An oil-producing Guyana must prepare for new security challenges – GMSA President

GMSA President Shyam Nokta
GMSA President Shyam Nokta

Precedent set in other oil-producing developing countries compel Guyana to contemplate the likely impact of the advent of oil as a factor that could exacerbate the country’s crime situation, President of the Guyana Manufacturing & Services Association (GMSA) Shyam Nokta has said.

Addressing last Tuesday’s GMSA business luncheon at the Pegasus Hotel, Nokta suggested that there was precedent to suggest that shifts in economic focus occasioned by the emergence of an oil economy could bring about societal changes that could impact on the local crime situation. “Experience from other developing, oil-producing countries, including our neighbours, has shown that shrinkage of the agricultural and manufacturing sectors resulting in loss of jobs and economic opportunities in these sectors impose hardships on large numbers of people, often the poorest members of society…As Guyana moves into this new phase of development it is imperative that we learn from both the good and bad lessons,” Nokta said.

According to Nokta, threats to local and regional national security, not least the security of the business community could also be posed by the impact of ramped-up anti-drugs law enforcement actions targeting cartels in the wider hemisphere. This is forcing some of the big players in the illegal trade to examine ‘softer’ operating locations in the Caribbean, Nokta said.

“There is the view that intra-regional drug trafficking is a main force behind the upsurge in violent crimes in the region. More recently, there have been indications that crackdowns in parts of Central and South America have displaced cartels who are now intentionally moving into the Caribbean”, Nokta told the forum at the Pegasus Hotel. 

“This is not good news. Considering where we are geographically, between suppliers and markets, coupled with the inadequate patrols of our expansive coastline and territorial waters, the Caribbean appears to be swimming against the tide,” Nokta said, adding that the magnitude of the potential challenge meant that “addressing drug-trafficking and the concomitant violent crimes that accompany it cannot be done by any single country or region.”

In a presentation that focused on the nexus between crime and economic development in the region Nokta asserted that crime levels were a key factor in determining the business climate. Contextually, he singled out “small countries”, which he said suffer disproportionately “both from crime which originates within our society and from crime driven by actions many miles from our shores.” At the same time Nokta asserted that while in such an environment “all citizens and businesses are vulnerable…………small businesses are particularly vulnerable as often they do not have the safeguards in place to prevent or detect criminal activity.”
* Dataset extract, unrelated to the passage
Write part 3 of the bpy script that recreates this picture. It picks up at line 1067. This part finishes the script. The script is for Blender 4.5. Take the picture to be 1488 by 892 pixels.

Crime in the region and the ability of the state to provide adequate security for the business sector has been a recurring theme in contemporary public/private sector discourses in the region and on Tuesday Nokta alluded to what he said was the disproportionate suffering being endured by small countries in the region “both from crime which originates within our society and from crime driven by actions many miles from our shores.” The challenge, according to Nokta, was a region-wide one since he contended that while the Caribbean was “still a relatively peaceful region,” it had, “in the last decade or so, seen increasing levels of crime – from murder, armed robbery, kidnapping, organized crime, narco-trafficking and trafficking in persons and in recent times, cyber-crimes.”

And according to Nokta even in the absence of empirical data to show the impact of crime on the local business environment, the issue had “influenced private sector activity, affected livelihoods, families and individuals.” He contended that the issue of the “direct and indirect impacts” of crime on the country’s overall economic development was reflected in the “increasingly larger (budgetary) allocations…being made……..to implement several initiatives,” including, most recently, “the expansion of prisons and modernization of the police force.” Additionally, he asserted that security sector reform had been “a key issue for several years now.”